Jewish Congregation of New Paltz will host annual Chanukah party Dec. 17

Fun and games at the New Paltz Jewish Community Center Chanukah party in 2016. (photo by Lauren Thomas)

The December holidays have in common a symbolic bringing of light into darkness. The illumination of a Christmas tree symbolizes Christ as the light of the world, and Chanukah, the Jewish festival of rededication, is also known as the festival of lights. The story of Chanukah began when two groups of oppressed Jews joined forces to rise up against assimilation and oppression, and succeeded. After the revolution, in taking back their desecrated temple, there was only enough oil left to light its menorah candles in rededication for a single day. But miraculously, the oil burned for eight days — enough time to generate a fresh supply of oil — and the festival of Chanukah commemorates this miracle.

Chanukah began this year on Tuesday, December 12 at sundown and ends at sunset Wednesday, December 20.


A community lighting of menorahs is one of the highlights of the annual Chanukah celebration held each December by the Jewish Congregation of New Paltz. This year’s event will be on the sixth day of Chanukah, Sunday, December 17 from 4-6 p.m. at the New Paltz Jewish Community Center, 30 North Chestnut Street.

Attendees bring menorahs from home and light them at the same time, just after sundown. A large silver menorah is lit on behalf of the entire community. Menorahs come in as many shapes and types as people do, and at the moment of lighting, it’s a lovely moment to see the glow of candlelight reflected on so many faces, young and old.

The Chanukah celebration is a convivial affair, and not just for the congregation. “We’d love to have more people from any religion come,” says Jodi Friedman, co-chair of the organization’s Hebrew school. “And you don’t need to bring a menorah. Sometimes I have friends who aren’t Jewish who come; it’s just a great, fun party that brings a lot of different people together, of all ages. I’m always meeting someone new there, and what’s nice is we’re sharing the culture with everybody. It’s a great way to share the holiday together.”

Like any good celebration, good food is front and center. As Friedman notes, “It’s always a feast!” Several banquet tables are filled with vegetarian options to share potluck-style, brought from home by the families attending. Last year’s dinner included casseroles, pasta dishes, deviled eggs and baked goods. Because of the importance of oil to the holiday, fried foods are traditional, particularly donuts and latkes, delicious potato pancakes made with grated potatoes, eggs, garlic powder and matzo meal.
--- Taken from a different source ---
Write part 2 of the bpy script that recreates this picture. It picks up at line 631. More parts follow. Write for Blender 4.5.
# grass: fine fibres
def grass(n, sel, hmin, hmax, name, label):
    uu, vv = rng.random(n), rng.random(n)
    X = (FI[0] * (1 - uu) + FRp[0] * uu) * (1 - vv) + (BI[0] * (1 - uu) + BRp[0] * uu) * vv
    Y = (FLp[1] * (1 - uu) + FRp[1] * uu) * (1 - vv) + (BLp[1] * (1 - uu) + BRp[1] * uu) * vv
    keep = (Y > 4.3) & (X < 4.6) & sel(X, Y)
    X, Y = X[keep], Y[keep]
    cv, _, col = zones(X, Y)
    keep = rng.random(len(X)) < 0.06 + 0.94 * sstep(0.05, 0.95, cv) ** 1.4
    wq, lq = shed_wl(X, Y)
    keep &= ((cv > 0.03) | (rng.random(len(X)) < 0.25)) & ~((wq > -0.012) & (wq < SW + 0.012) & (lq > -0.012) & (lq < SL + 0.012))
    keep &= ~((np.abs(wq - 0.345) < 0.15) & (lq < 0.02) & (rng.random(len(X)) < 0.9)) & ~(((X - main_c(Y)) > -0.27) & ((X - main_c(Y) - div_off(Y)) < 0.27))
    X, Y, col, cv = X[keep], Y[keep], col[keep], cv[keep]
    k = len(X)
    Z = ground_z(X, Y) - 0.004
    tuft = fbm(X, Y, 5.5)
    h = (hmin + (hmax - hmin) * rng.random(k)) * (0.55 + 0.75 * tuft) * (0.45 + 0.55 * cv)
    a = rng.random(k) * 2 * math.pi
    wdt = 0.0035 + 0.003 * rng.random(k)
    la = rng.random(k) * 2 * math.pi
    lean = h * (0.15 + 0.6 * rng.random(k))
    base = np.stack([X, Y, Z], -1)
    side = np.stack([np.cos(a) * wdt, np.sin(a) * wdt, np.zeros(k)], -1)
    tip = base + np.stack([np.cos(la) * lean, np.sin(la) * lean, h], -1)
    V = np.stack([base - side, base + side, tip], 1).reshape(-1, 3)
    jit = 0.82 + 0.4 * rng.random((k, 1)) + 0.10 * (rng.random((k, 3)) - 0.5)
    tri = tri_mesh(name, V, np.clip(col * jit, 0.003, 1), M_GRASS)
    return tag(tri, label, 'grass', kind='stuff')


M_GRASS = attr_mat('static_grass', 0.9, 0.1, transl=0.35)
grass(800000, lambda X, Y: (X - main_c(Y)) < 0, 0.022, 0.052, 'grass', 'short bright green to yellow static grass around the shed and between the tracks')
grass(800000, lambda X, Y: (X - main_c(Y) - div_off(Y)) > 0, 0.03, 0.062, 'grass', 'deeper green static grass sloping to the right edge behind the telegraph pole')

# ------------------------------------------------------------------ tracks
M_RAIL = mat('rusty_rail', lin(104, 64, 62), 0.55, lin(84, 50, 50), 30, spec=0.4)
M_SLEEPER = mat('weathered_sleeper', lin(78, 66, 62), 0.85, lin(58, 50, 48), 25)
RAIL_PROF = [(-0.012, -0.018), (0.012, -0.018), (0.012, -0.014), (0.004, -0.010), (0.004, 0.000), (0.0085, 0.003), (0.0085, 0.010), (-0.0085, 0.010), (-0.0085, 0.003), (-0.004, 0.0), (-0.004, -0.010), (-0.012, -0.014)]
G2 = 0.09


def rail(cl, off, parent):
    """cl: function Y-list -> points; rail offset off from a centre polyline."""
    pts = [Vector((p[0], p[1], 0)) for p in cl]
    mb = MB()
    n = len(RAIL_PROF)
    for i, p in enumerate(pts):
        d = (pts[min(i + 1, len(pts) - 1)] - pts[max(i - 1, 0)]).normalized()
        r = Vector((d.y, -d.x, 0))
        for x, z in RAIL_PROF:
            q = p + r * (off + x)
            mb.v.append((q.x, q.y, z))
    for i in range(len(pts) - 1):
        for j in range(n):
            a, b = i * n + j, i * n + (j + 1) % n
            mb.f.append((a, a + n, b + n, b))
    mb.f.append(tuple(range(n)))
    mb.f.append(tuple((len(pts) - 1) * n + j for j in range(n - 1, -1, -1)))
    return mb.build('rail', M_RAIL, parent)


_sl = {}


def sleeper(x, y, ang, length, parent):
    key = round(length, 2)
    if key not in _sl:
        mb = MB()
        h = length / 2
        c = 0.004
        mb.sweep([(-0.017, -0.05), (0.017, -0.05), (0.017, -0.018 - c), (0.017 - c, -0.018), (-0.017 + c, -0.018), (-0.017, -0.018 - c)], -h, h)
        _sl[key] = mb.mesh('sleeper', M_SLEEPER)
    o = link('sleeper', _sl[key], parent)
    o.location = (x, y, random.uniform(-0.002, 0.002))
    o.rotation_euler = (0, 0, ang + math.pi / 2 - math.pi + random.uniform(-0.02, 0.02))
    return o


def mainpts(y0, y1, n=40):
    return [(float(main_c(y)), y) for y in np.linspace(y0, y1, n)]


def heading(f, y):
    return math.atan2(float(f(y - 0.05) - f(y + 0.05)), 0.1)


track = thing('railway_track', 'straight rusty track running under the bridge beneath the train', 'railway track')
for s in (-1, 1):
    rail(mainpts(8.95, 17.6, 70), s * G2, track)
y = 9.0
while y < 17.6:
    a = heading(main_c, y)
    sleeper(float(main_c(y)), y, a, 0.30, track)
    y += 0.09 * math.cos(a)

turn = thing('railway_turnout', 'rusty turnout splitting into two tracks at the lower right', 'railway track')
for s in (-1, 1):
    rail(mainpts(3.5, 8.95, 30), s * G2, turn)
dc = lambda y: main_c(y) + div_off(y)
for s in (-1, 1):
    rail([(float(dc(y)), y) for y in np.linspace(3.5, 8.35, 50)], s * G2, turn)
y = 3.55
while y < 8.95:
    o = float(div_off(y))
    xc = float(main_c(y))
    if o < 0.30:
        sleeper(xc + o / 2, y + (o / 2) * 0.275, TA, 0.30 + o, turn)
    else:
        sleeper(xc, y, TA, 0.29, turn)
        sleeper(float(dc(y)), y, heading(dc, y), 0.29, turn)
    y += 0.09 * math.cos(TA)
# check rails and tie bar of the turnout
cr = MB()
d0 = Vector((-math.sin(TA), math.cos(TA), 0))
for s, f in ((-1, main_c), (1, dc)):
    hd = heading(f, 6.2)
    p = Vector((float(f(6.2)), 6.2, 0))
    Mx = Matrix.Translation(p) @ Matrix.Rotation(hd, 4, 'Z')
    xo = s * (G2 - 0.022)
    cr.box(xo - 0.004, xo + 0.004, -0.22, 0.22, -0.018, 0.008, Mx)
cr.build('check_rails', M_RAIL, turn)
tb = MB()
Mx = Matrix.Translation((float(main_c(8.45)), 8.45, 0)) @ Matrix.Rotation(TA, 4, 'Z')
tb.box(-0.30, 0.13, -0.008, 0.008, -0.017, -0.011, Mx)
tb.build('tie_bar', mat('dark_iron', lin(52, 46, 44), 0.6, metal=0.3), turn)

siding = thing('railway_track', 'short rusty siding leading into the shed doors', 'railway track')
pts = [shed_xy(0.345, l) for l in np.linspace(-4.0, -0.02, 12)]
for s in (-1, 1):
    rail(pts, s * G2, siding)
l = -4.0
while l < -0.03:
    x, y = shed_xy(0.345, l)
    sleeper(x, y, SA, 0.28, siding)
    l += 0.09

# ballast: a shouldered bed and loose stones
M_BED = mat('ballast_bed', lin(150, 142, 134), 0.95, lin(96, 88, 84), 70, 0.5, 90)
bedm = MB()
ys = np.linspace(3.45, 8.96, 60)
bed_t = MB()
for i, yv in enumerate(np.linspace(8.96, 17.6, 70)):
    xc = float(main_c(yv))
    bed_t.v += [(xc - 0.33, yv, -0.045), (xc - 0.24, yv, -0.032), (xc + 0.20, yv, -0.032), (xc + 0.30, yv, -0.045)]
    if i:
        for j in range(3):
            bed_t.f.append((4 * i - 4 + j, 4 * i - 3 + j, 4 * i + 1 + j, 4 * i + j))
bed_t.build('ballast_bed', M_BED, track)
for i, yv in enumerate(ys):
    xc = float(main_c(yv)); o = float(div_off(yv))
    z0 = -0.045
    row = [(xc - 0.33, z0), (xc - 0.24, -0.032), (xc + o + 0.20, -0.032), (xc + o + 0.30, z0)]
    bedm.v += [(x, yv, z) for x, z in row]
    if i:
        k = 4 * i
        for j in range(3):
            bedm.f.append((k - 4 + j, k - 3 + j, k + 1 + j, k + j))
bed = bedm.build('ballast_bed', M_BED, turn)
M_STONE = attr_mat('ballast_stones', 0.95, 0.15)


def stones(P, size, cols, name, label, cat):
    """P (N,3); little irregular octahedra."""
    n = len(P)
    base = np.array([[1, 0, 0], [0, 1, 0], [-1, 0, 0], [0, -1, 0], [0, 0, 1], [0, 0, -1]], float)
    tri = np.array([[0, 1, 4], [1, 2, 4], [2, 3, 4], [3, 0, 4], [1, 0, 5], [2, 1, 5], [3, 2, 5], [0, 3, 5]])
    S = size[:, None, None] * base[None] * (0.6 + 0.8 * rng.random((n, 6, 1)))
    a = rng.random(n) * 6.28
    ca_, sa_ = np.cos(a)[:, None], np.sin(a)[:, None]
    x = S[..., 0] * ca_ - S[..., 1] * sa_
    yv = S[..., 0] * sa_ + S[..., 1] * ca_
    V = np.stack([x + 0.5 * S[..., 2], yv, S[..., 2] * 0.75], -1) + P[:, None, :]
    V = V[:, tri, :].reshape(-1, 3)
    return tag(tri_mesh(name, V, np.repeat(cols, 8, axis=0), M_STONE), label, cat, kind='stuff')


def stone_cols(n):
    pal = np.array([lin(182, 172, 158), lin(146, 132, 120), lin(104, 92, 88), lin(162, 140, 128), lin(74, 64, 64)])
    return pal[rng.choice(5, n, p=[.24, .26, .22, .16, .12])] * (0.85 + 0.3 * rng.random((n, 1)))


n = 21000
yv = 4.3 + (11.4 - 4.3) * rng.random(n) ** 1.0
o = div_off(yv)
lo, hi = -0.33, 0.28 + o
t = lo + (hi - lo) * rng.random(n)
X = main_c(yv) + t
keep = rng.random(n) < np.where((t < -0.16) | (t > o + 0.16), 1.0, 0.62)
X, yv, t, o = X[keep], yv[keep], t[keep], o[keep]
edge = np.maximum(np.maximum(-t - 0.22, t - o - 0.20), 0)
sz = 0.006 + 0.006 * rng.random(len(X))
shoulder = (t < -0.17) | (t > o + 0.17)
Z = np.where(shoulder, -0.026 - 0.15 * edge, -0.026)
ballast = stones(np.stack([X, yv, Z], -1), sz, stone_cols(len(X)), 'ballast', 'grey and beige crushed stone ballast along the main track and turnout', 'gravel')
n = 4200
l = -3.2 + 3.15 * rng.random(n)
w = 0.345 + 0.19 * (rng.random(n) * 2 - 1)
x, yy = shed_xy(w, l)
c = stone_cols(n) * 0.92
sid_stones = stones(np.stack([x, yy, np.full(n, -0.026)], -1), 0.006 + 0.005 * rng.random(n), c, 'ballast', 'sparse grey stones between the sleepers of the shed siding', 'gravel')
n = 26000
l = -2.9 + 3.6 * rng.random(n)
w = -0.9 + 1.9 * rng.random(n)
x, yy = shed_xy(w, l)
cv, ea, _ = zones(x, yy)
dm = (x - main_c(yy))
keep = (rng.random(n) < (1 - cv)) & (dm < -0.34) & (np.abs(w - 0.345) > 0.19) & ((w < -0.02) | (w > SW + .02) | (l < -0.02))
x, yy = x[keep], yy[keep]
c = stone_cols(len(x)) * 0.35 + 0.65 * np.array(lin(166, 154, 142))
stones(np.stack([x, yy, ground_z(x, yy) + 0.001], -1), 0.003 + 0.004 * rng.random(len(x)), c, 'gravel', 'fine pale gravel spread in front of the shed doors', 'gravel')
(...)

The latkes served up by the hundreds — literally — at the Jewish Congregation’s party are also made with love, by the “Latketeers,” congregation members who spend the entire afternoon prior to the party in the community center’s kosher kitchen frying up the treats. The latkes are offered amidst the potluck to devour with sour cream or applesauce on the side. Not a one will be left over.

It’s easy to identify the Latketeers at the party: they’re the ones wearing matching t-shirts depicting a flaming frying pan on the back of the shirt accompanied by the words, “Frying by the heat of our pans.”

The event is organized each year by a committee from the Hebrew school, led by Donna Greenfield and Lisa Cahn. The sixth and seventh grade students are in charge of games and activities for kids. “And they love doing it,” says Friedman. “They get to become leaders.”

Traditional games of the holiday, like spinning dreidels, are accompanied by craft activities and, new since last year, a “hands-free” donut-eating contest. But this isn’t about quantity; somewhat like bobbing for apples, contestants try to eat donuts tied to a string hanging from a stick, without using their hands.

The congregation’s choir, the Chai Notes (the “C” is silent) lead a sing-along, and spiritual leader Rabbi Bill Strongin gives the blessing at the lighting of the menorahs. A Judaica shop in the lobby, run by congregant Amie Adams, offers a variety of menorahs along with hard-to-find holiday items like Chanukah-themed board games and novelty gift ideas.

The party only lasts for two hours, “but we pack a lot into that short time!” notes Friedman.